From an AI standpoint, this book is quite comprehensive. In addition to basic concepts (Chapter 3) and Machine Translation (Chapter 4), it also delves into Natural Language Processing (Chapter 5), Computational Creativity (Chapter 6), and Social Robots (Chapter 7) and then concludes with AI-related Social Issues (Chapter 8) and Social Responsibility/Ethics (Chapter 9). Overall, the author’s arguments and points are convincing, with an infrequent “lacuna” or exaggeration. Here are two examples. First, Gunkel writes that “[c]ommunication has been central to the definition and demonstration of machine intelligence from the very beginning” (p. 44). Given the intended audience of communication scholars, this sounds attractive, but misses two other “central” aspects of AI: “creativity” (art, music, math proofs, etc.) and “problem-solving” (e.g. data analysis, pattern recognition). Indeed, as just noted, an entire chapter is devoted to “Computational Creativity” that threatens future mass unemployment of journalists, among other things. Even if AI would never be able to communicate in quasi-human fashion, it would be hugely useful to humanity—which is not to negate the importance of AI communication (right, Alexa?).
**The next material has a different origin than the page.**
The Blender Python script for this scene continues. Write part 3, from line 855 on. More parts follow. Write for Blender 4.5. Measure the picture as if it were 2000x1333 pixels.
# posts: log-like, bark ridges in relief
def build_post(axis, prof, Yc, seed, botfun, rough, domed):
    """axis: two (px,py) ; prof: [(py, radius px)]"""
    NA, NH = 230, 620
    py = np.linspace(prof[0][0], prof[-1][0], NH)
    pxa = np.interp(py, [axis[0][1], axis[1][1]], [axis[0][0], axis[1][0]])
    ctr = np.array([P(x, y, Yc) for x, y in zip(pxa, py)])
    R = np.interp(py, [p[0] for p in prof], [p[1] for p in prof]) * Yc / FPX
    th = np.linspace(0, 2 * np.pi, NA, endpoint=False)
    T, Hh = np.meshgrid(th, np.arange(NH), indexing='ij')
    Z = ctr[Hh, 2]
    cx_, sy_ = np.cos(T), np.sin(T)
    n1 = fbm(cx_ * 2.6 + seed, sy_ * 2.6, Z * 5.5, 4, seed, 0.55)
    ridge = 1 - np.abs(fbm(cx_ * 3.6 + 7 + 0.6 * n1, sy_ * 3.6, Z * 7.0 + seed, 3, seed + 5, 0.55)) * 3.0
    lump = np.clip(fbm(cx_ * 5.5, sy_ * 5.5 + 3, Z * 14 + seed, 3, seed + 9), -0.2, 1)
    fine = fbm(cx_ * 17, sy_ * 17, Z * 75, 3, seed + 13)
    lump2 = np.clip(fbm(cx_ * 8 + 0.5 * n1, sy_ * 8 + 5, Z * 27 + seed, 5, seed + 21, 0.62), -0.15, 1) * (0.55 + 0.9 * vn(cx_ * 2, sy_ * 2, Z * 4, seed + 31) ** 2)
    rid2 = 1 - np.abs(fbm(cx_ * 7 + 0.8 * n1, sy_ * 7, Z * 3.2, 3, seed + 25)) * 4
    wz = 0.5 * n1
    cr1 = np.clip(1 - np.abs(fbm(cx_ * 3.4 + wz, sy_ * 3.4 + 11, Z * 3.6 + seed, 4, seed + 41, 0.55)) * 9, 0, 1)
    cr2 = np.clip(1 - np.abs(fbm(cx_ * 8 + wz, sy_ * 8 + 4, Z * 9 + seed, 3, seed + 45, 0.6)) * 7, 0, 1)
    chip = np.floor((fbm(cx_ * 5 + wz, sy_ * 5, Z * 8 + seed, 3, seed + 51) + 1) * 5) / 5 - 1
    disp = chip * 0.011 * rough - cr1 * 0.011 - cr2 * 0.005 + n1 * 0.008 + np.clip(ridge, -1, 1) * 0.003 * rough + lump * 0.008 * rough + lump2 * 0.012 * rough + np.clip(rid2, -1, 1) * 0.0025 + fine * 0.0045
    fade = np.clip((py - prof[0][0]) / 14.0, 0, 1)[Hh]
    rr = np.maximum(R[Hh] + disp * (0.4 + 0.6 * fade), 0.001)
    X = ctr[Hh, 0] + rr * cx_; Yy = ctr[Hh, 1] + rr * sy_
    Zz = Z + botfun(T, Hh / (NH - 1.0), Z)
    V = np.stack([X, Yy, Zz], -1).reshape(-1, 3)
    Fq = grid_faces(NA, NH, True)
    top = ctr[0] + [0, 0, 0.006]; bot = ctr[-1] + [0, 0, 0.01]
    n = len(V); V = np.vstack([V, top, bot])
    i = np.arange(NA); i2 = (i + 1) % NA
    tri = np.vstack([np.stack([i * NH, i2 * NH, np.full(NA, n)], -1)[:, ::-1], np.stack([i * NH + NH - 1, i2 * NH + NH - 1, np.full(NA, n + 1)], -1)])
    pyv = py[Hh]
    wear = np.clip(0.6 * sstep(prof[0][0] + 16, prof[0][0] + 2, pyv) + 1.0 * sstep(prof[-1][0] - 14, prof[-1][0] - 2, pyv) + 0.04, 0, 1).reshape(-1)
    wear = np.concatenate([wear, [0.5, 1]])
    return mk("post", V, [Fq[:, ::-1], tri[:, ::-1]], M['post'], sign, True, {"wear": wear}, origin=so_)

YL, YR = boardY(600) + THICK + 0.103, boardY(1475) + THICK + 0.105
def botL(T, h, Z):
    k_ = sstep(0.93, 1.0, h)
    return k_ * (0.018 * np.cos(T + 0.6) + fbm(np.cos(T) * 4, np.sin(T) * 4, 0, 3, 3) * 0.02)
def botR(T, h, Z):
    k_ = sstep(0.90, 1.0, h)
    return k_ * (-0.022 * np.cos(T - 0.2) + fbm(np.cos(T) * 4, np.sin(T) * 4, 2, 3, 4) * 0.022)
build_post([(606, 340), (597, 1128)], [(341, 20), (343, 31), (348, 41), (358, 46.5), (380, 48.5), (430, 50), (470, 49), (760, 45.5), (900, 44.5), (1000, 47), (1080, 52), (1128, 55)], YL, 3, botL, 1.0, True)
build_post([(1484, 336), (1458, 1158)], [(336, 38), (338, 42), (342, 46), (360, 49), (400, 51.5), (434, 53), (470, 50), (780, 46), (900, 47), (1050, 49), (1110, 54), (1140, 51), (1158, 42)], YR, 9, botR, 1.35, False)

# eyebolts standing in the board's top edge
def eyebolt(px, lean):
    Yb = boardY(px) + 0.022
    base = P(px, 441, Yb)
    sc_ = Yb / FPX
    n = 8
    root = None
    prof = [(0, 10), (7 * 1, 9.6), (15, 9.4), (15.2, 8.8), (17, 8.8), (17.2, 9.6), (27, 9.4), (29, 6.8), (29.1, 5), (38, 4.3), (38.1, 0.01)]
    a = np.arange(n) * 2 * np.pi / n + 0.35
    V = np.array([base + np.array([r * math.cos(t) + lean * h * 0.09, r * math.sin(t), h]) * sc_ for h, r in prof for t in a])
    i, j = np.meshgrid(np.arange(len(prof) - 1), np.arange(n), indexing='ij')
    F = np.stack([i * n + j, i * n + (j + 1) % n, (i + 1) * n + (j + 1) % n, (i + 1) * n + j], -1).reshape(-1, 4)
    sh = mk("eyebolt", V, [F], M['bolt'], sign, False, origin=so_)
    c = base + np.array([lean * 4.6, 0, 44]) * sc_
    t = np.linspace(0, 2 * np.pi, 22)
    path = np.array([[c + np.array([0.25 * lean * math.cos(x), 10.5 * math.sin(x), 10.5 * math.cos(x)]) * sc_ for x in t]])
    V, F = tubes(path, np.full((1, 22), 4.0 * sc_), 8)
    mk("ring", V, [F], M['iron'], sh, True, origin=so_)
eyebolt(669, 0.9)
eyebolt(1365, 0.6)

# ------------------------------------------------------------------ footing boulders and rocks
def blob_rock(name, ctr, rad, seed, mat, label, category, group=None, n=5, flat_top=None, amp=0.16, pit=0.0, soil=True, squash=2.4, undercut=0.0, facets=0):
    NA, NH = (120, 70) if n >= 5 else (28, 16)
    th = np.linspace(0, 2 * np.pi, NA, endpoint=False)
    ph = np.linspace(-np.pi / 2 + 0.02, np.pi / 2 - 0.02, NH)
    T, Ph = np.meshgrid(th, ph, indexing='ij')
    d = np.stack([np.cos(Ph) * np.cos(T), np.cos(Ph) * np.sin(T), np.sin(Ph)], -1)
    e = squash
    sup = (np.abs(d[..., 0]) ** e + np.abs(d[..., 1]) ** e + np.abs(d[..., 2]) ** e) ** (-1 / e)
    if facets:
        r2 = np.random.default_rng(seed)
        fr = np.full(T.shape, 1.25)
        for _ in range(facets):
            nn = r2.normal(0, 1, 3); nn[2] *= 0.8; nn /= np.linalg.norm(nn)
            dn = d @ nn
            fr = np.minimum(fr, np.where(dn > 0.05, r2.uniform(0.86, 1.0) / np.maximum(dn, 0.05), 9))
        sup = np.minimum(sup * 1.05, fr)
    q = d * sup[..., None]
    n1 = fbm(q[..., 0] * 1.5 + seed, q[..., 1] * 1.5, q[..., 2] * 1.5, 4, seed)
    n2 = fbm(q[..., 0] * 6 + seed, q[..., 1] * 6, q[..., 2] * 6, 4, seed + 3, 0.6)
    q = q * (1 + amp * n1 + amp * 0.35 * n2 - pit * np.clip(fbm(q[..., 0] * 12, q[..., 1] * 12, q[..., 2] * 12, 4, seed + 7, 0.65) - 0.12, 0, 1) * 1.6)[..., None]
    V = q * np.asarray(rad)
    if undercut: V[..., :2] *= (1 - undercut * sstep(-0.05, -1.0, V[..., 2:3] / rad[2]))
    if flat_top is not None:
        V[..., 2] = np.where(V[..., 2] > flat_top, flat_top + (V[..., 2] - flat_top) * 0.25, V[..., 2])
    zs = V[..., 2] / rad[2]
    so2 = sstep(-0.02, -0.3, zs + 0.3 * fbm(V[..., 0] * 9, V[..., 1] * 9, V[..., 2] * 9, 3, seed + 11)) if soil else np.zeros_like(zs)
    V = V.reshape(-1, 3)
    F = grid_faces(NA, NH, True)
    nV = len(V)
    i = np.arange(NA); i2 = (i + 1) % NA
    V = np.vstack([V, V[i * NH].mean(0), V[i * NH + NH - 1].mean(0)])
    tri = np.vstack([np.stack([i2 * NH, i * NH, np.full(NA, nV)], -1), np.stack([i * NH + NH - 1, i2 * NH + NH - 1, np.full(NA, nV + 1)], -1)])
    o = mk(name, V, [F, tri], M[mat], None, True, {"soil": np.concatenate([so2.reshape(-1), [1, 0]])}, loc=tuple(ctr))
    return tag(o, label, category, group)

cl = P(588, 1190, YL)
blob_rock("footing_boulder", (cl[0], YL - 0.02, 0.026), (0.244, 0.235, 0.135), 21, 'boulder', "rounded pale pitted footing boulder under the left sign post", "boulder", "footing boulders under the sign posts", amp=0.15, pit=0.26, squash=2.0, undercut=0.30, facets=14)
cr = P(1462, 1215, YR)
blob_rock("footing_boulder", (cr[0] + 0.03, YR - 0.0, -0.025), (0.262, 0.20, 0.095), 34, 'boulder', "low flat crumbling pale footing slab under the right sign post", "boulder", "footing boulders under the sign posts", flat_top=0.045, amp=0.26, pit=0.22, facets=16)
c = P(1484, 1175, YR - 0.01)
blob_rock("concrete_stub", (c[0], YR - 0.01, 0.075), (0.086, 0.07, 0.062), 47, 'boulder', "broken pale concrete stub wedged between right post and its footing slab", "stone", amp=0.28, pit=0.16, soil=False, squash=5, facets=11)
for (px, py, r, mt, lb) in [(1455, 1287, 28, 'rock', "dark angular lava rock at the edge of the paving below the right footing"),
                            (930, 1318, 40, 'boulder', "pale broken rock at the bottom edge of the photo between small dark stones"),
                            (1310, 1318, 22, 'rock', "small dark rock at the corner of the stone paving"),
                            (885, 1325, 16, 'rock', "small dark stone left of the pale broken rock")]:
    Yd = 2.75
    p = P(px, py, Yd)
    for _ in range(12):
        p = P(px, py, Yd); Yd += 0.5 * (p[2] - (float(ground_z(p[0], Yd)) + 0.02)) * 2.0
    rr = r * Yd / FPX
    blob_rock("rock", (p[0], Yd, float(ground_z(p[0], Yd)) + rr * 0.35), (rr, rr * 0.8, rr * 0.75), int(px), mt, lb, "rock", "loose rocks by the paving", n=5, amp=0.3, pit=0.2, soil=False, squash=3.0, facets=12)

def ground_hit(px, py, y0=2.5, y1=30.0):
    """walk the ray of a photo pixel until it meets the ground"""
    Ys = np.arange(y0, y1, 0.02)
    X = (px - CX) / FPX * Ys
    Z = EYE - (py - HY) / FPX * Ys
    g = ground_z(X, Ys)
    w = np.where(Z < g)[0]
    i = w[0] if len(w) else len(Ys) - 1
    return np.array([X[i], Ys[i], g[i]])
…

A second lacuna I find comes when Gunkel argues (correctly) that communication theory has to go beyond its previous approach of viewing the computer (or AI) as merely a medium (McLuhan’s “extension of man”) for human-to-human message transmission and start studying it as an object with which we can directly communicate. However, his theoretical basis for this is Kuhn’s concept of “normal [paradigm] science” (p. 49), an incorrect (or least, misleading) use of the term. “Normal science” involves theorizing about objective reality (e.g. atoms) that behave in quite predictable and highly stable fashion (quantum mechanics, notwithstanding); for example, if you get the movement of planets correctly, they won’t change much (if at all) for millennia or “forever,” so that a theoretical construct can be derived for such planetary action. Technology, however, is constantly changing in unpredictable fashion; thus, it cannot be considered to involve “normal science.” This does not mean that studying technologies (AI among them) is a useless or even necessarily a Sisyphean affair; it does mean that such a scholarly endeavor must work quite differently from “normal science.”
All in all, this is a very useful textbook on an undertaught subject. Its major strength is also its central drawback (more stylistic than substantive): a hybrid mixture of lofty theorizing and interesting philosophical ruminations, alongside down-to-earth “how-to” explanations of AI’s nitty-gritty workings, and its potential consequences. For professors who wish to broaden their students’ horizons regarding a field with growing influence on communication studies, this will entail homework to decide which pages are relevant for the level of their respective students.
In short, David Gunkel has done an excellent job here for a first-time textbook on this complex subject; hopefully, his next endeavor along these lines will produce two textbooks: one for undergraduates and another for MA/PhD students and communication scholars unfamiliar with this increasingly important field.